Tulisan ini merupakan suntingan dari dua tulisan yang menjadi bahan yang disampaikan oleh Peduli Musik Anak sebagai presentan tamu pada acara FGD di Taman Siswa dalam rangka memperingati 100 tahun Pak Katno. Tulisan ini lebih tepat disebut catatan (pribadi) tentang perjalanan industri musik anak Indonesia, yang sebagian besar mencakup gejala di kota-kota besar Pulau Jawa, terutama di Ibu kota Republik Indonesia, tempat saya dibesarkan.Kerangka tulisan ini adalah sbb.:
Lagu anak: Mazhab pendidikan
Era seusai kemerdekaan dan era The Beatles bukan hanya melahirkan lagu pop anak (mazhab komoditas), namun juga memunculkan pendekatan yang lebih menekankan nilai pendidikan. Mazhab pendidikan ini sangat bertolak belakang dengan mazhab lagu pop anak (komoditas). Bertolak dari perkembangan lagu-lagu anak yang diwarnai dengan tema perjuangan, mazhab pendidikan membuat lagu anak berdasarkan kebutuhan pendidikan (persekolahan atau penanaman) nilai-nilai untuk anak. Seorang tokoh fenomenal pencipta lagu anak dengan mazhab ini adalah Ibu Sud, yang sangat dikenal dengan lagu-lagu anak bersemangatkan patriotisme. Itulah salah satu ciri lagu anak dengan mazhab pendidikan. Lagu-lagu tercipta dari dorongan serta semangat pengajaran dan penanaman nilai. Atmosfir penciptaan lagu pun dipengaruhi oleh suasana dan lingkungan pendidikan, seperti dilakukan oleh Pak Kasur, A.T. Mahmud, pak Dal dan kawan-kawan, yang memperkaya materi-materi lagu anak. Para “maestro” lagu anak kita ini rata-rata adalah pendidik yang mengajar di Sekolah Dasar dan Sekolah Guru Taman Kanak-kanak (SGTK). Bapak A.T. Mahmud, misalnya, memulai karirnya sebagai pencipta lagu anak sejak beliau mengajar di SGTK. Beliau adalah “Maestro Lagu Anak” yang diberi penghargaan Piagam Hadiah Seni dari Menteri Pendidikan dan Kebudayaan pada di tahun 1999 serta Tanda Kehormatan Bintang Budaya Parama Dharma dari Pemerintah Indonesia dan Lifetime Achievement dari Anugerah Musik Indonesia di tahun 2003.

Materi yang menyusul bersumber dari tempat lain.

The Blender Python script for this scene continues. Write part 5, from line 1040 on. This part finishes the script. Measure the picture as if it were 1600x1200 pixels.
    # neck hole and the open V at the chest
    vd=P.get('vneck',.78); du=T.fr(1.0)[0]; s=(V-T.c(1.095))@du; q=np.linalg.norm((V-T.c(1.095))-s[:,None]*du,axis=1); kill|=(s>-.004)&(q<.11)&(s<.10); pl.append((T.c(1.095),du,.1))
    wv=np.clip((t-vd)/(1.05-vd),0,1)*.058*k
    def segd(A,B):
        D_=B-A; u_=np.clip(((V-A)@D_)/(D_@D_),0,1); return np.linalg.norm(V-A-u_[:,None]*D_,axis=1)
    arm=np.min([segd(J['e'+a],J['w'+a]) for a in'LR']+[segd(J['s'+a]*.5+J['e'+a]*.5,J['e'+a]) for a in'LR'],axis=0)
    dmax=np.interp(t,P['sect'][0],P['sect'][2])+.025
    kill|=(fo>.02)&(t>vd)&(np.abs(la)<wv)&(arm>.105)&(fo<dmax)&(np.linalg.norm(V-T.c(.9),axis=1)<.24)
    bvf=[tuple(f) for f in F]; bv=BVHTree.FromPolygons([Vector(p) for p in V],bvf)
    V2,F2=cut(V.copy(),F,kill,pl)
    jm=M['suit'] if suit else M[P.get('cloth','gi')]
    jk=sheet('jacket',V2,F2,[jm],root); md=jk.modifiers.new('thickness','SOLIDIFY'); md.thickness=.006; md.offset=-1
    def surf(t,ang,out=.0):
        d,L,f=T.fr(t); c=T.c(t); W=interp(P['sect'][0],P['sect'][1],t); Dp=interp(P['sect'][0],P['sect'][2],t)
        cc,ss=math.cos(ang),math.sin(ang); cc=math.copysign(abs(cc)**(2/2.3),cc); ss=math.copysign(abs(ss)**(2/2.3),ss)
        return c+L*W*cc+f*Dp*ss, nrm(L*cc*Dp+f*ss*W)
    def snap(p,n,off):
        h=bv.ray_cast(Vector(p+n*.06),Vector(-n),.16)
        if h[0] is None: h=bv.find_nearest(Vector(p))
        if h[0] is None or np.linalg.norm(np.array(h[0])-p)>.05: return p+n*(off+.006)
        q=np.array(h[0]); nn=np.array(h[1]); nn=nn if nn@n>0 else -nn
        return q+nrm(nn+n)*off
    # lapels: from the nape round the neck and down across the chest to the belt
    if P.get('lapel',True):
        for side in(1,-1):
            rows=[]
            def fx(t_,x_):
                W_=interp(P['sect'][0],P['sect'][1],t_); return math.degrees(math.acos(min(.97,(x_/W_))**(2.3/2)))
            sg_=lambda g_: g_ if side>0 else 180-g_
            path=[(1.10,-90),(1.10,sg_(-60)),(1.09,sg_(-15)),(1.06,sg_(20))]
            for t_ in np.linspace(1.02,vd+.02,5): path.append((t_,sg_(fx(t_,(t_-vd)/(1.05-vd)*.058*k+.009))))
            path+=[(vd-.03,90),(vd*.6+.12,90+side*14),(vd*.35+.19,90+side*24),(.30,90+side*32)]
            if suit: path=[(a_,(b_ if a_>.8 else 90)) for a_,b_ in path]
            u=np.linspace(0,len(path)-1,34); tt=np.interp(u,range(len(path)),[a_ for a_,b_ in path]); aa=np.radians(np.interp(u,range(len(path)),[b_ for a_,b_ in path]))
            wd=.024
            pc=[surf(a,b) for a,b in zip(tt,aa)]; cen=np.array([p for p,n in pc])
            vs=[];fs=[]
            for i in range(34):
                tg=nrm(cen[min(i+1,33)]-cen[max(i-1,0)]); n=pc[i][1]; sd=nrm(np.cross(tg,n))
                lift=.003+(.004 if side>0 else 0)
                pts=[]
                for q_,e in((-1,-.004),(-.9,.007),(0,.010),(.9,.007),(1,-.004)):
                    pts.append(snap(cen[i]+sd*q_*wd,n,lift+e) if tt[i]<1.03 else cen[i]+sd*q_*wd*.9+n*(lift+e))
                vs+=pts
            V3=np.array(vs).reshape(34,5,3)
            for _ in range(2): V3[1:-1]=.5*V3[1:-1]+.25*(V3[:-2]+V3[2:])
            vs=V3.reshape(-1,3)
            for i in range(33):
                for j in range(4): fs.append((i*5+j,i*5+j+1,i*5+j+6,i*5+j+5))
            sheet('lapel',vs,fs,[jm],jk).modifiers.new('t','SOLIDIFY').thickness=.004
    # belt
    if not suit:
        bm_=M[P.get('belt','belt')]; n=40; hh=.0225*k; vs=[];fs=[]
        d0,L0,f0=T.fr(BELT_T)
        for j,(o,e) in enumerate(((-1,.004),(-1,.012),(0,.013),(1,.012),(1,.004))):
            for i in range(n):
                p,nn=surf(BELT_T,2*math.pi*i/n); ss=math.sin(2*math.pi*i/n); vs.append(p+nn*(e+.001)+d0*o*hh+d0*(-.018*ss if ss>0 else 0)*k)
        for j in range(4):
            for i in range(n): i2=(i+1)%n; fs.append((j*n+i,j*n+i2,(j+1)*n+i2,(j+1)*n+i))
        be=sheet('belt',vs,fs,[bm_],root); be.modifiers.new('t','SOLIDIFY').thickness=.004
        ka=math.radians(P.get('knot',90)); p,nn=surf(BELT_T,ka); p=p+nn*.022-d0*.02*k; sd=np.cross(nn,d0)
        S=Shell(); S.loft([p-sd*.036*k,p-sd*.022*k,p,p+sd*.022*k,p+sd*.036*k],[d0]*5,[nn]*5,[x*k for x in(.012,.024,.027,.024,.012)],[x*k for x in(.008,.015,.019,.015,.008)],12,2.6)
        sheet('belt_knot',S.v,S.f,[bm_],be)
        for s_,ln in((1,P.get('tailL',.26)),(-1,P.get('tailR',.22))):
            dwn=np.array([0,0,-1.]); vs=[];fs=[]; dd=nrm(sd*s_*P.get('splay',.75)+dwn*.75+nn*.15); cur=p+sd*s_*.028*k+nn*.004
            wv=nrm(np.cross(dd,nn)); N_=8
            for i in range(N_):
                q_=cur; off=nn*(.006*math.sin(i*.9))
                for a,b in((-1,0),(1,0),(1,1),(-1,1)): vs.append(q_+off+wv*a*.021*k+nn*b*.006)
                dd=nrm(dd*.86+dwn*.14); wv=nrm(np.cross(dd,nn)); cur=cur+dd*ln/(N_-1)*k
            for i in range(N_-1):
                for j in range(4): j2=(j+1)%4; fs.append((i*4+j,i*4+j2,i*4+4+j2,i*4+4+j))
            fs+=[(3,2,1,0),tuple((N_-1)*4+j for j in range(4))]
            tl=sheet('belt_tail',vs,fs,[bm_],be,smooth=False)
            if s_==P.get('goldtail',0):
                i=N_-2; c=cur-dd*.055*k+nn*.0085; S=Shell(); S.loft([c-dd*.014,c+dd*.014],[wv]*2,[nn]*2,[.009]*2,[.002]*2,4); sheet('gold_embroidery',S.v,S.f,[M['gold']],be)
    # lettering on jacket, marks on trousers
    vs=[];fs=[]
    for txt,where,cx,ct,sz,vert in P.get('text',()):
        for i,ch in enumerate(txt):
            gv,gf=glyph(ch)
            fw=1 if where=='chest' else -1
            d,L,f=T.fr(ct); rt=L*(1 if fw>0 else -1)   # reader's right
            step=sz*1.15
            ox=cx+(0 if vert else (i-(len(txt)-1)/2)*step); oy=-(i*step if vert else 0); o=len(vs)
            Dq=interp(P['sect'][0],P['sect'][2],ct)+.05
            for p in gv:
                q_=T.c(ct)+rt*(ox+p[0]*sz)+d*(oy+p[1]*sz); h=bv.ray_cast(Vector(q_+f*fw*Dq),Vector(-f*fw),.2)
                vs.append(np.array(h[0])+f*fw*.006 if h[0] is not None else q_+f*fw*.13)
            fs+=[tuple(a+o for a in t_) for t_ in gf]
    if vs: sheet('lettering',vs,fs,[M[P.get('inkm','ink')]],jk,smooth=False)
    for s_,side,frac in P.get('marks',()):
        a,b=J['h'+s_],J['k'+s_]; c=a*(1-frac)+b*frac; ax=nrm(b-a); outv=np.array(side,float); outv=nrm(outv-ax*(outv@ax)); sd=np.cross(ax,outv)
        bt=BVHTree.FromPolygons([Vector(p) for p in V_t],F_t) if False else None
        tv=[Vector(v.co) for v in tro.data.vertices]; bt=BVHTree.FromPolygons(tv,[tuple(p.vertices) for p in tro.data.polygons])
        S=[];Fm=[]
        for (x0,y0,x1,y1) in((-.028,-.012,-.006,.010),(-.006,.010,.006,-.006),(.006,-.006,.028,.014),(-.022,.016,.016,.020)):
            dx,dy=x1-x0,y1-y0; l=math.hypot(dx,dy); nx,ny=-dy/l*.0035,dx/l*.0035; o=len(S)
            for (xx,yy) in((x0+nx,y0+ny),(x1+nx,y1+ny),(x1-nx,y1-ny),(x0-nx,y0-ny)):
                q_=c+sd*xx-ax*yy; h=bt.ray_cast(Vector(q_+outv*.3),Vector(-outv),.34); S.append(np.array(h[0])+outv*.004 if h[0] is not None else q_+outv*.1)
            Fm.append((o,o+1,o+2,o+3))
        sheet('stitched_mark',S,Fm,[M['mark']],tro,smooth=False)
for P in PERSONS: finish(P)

Dalam perkembangannya, lagu anak-anak tersebut ditunjang oleh industri musik, yang masih bergantung pada media resmi pemerintah (TVRI dan RRI), karena di jaman itu lagu-lagu anak belum direkam dan diedarkan secara komersil. Akan tetapi, kita tidak dapat memungkiri kehadiran berbagai program anak di TVRI yang menjadikan lagu-lagu anak di era itu menjadi sangat dekat dengan konsep pendidikan melalui keluarga. Program-program itu adalah Taman Indria (dipandu oleh Ibu dan Bapak Kasur), Ayo Menyanyi (dipandu oleh Ibu Fat, dengan Ibu Meinar sebagai pianis), Bina Musika (asuhan Kak Agus Rusli) dan yang cukup fenomenal adalah Bina Vokalia (panduan Bapak Pranajaya).
Entah karena semakin banyaknya TV swasta dengan persaingan program dan target pasar ataukah karena konsep program yang dianggap sudah ketinggalan jaman, maka program acara Ayo Menyanyi yang digarap oleh A.T. Mahmud sejak tahun 1968 dibubarkan oleh TVRI pada tahun 1988. Padahal konsep program Ayo Menyanyi ini dirancang A.T. Mahmud untuk memperkenalkan lagu anak-anak dari berbagai pencipta lagu terdahulu, seperti Ibu Sud, Pak Dal, Pak Tono, SM. Moechtar, dan lain-lain. Acara tersebut juga memberikan kesempatan kepada pencipta lagu baru untuk memperkenalkan lagunya. Ayo Menyanyi juga menjadi tempat terbaik untuk memperkenalkan lagu-lagu anak dan bertahan selama 20 tahun masa tayang. Selama beberapa tahun terakhir, ada upaya-upaya dalam industri musik untuk mengangkat kembali lagu-lagu bertemakan pendidikan. Upaya itu mulai dari pembuatan album daur ulang karya-karya A.T. Mahmud sampai dengan pembuatan film musikal “Ambilkan Bulan”. Akan tetapi, banyak pihak beranggapan bahwa lagu-lagu “abadi” tersebut sebagai lagu yang ketinggalan jaman dan sudah tidak sesuai dengan kondisi masyarakat modern.
Apakah benar bahwa lagu anak-anak “abadi” sudah ketinggalan jaman? Dari sudut tren (pendekatan) musik pop mungkin bisa saja benar, namun tren musik juga terus berputar sehingga kita mengenal adanya genre musik retro yang membawa suasana masa lalu. Yang lebih nyata adalah budaya daur-ulang lagu, yang kemudian membuat kita bertanya-tanya adakah lagu yang benar-benar “ketinggalan jaman”? Akan tetapi, dengan sudut pandang industri musik (penyebaran untuk pangsa pasar musik), topik ini masih bisa menjadi perdebatan (yang kalah) seru.